In most cases, Hollywood filmmakers don’t want moviegoers to question the politics of their films. Hollywood promotes its films not as political tracts but as mindless escapism, and an audience member who accepts that tenet will rarely be alert to the cultural and ideological assumptions that the films encode and promote. (One should remember that ideology is often most effective when it goes unnoticed.) The fact that Hollywood films are generally understood as mere entertainment (without political significance) is itself an ideological assumption, one that denies the importance of image studies and therefore represents white patriarchal capitalist film practice as neutral, natural, and inevitable.

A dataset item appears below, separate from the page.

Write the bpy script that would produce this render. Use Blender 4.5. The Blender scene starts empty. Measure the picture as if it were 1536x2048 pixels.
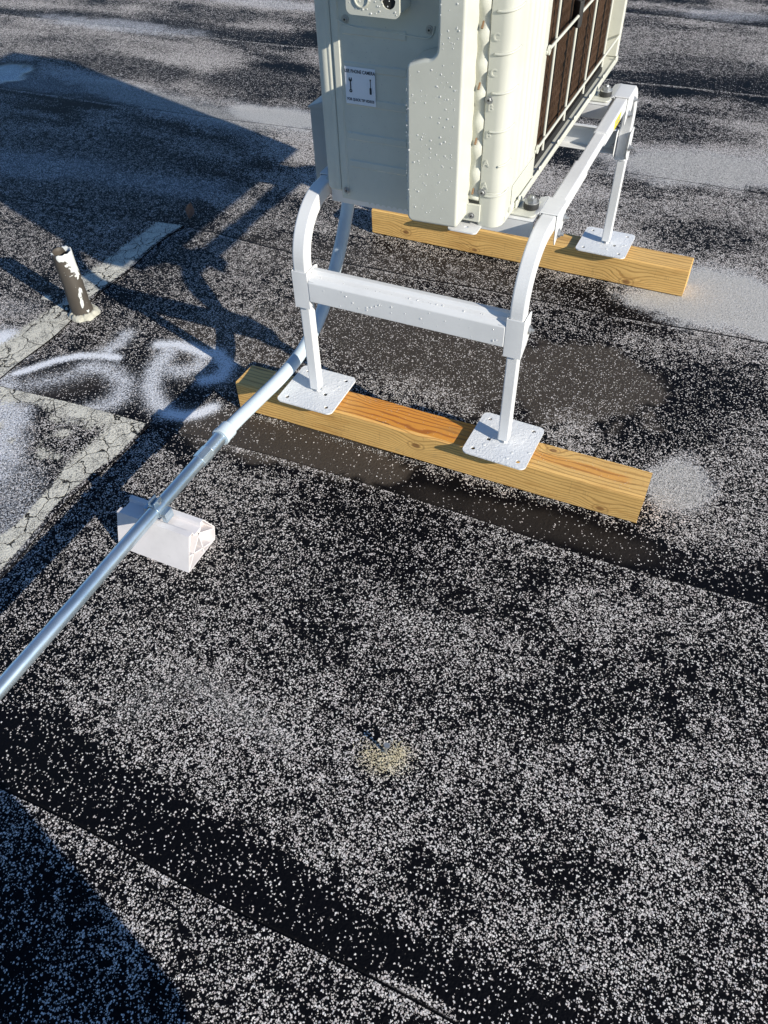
import bpy, bmesh, math, random
import numpy as np
from mathutils import Vector, Matrix, noise

random.seed(7)
rng = np.random.default_rng(11)
R = math.radians
sc = bpy.context.scene
COL = sc.collection

# ------------------------------------------------------------------ camera
cam_d = bpy.data.cameras.new("camera")
cam = bpy.data.objects.new("camera", cam_d)
COL.objects.link(cam)
cam_d.sensor_fit = 'VERTICAL'
cam_d.sensor_height = 36.0
cam_d.lens = 1528.05 / 2048 * 36.0
cam_d.clip_start = 0.02
cam_d.clip_end = 400
cam.location = (0.6753, -1.2683, 1.3363)
cam.rotation_euler = (0.73204, 0.02719, 0.42392)
sc.camera = cam

# ------------------------------------------------------------------ light
SUN_AZ = R(-18.0)      # direction towards the sun, measured from +X
SUN_EL = R(23.5)
w = bpy.data.worlds.new("World")
sc.world = w
w.use_nodes = True
wn = w.node_tree
for n in list(wn.nodes):
    wn.nodes.remove(n)
out = wn.nodes.new('ShaderNodeOutputWorld')
bg = wn.nodes.new('ShaderNodeBackground')
sky = wn.nodes.new('ShaderNodeTexSky')
sky.sky_type = 'NISHITA'
sky.sun_disc = False
sky.sun_elevation = SUN_EL
sky.sun_rotation = R(90) - SUN_AZ
sky.air_density = 1.0
sky.dust_density = 0.0
sky.ozone_density = 6.0
bg.inputs['Strength'].default_value = 0.092
wn.links.new(sky.outputs[0], bg.inputs['Color'])
wn.links.new(bg.outputs[0], out.inputs['Surface'])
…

Yet the act of performing a negotiated or oppositional reading is not in and of itself a radical denunciation of dominant cinema, or dominant ideology. (After all, even the oppositional spectator has signaled his or her “approval” of the text by purchasing a ticket to the film.) While such readings may criticize and critique certain ideological notions, they are nonetheless created within the same basic hegemonic framework as are dominant readings. They cannot completely negate the ideological messages found in the text, only resist them. Still, oppositional and negotiated readings can have an effect on the hegemonic negotiation of dominant ideologies throughout time. When a certain oppositional reading strategy grows within a culture to the point that future similar texts are no longer accepted by consumers, then certain ideological assumptions must be altered, and future texts may exhibit those changes. As we shall see throughout this book, the overtly racist and sexist images that were found in many films from previous decades are – in many cases – no longer considered acceptable in the twenty‐first century. Nonetheless, white patriarchal capitalism maintains its hegemonic dominance, in both American film and culture‐at‐large.